Russia’s Alrosa, the world’s top diamond producer by output, is returning to Zimbabwe after almost two years, as the company continues to expand in Eurasia.

The miner will develop exploration and extraction operations in the country as long as it counts with support of the government, it said on the eve of talks in Moscow between Zimbabwe’s President and Vladimir Putin.

Alrosa opened an office in Zimbabwe last month, Chief Executive Officer Sergey Ivanov said at a press conference.

“We also seek to support Zimbabwe in the development of its diamond-mining industry in line with the industry’s best practices,” he said in a statement. Geologists and mining engineers from Alrosa will arrive in Zimbabwe in the next month to start operations, it said.

The first employees, including geologists and mining engineers are expected to arrive later this month.

Zimbabwe’s diamond production has tumbled in recent years as easy pickings at the once vast Marange diamond fields have been exhausted. Output is down almost 75 percent in the past five years, with the southern African nation now producing just a fraction of what Russia mines.

It is expected to produce 3.5 million carats in 2018, up from 2.5 million in 2017.

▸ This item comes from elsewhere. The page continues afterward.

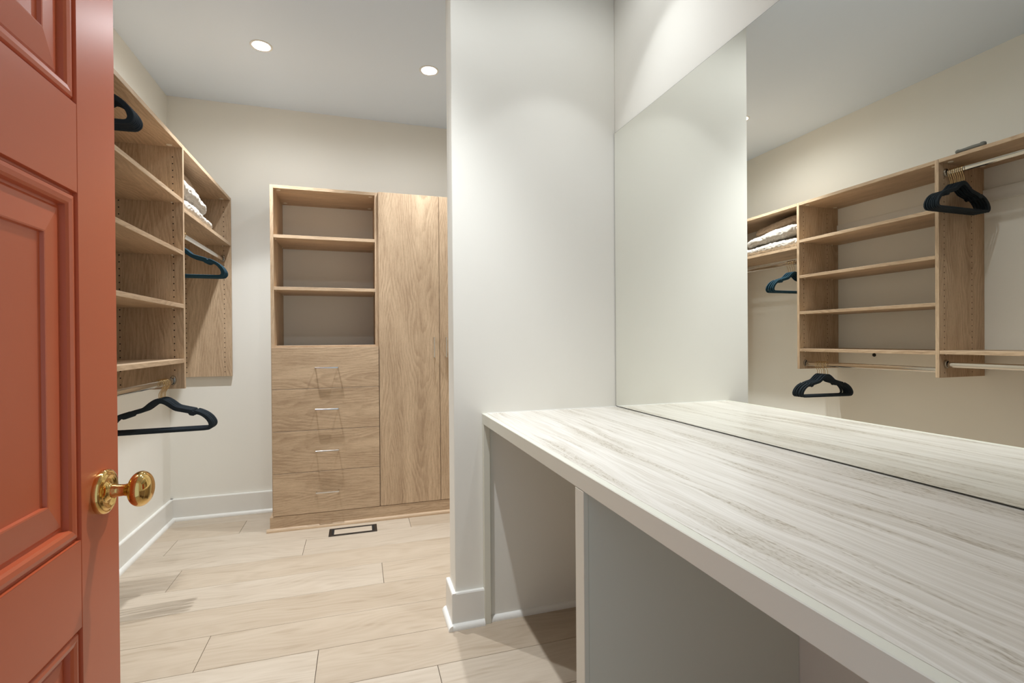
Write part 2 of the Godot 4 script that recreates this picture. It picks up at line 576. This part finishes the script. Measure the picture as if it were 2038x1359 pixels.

In 2008, hundreds were killed and thousands had to leave their homes as Zimbabwe’s military forced artisan miners to leave Marange after the early stages of the diamond rush.

Alrosa, which says it is responsible for 27% of the global rough diamond production in terms of carats, already has operations in Angola and Botswana.
In early 2016, ex-president leader Robert Mugabe went further, evicting all diamond mining firms, including two Chinese joint venture companies from Marange. It said at the time their licenses had expired after they declined to merge under a newly created state-owned mining firm.

Mugabe’s administration was frequently accused by human rights groups and other critics of giving the army and security forces access to mineral wealth following the operation.

Zimbabwe’s new President Emmerson Mnangagwa is already making moves to end the country’s international isolation and attract foreign investment to boost an economy in tatters, including allowing new private investment in the diamond fields.

His government is also considering waiving a rule that prevents foreign investors from holding controlling stakes in its diamond mines.

“We also seek to support Zimbabwe in the development of its diamond-mining industry in line with industry’s best practices,” Alrosa’s Chief Executive Officer Sergey Ivanov said in the statement.

In late October, the company began production at its new Verkhne-Munskoye diamond field in eastern Siberia, which will partly substitute suspended output at the company’s underground Mir mine. That operation was flooded when water seeped in from an open-pit mine above it in 2017.

From Libya to Madagascar, Russia has been carving out a niche in Africa in part by shoring up strongmen in unstable but potentially rich states. The Kremlin has made the region a focus of its efforts to reassert geopolitical prowess and open new markets for domestic companies hamstrung by Western sanctions. President Vladimir Putin will host more than 50 leaders from the continent for the first Russia-Africa summit this year.

Russia’s diamond resources at already working fields are expected to be fully exhausted by 2047, Natural Resources Minister Dmitry Kobylkin said in an interview with Interfax last month. So along with new studies in its home country, Alrosa has to look to Africa, he said.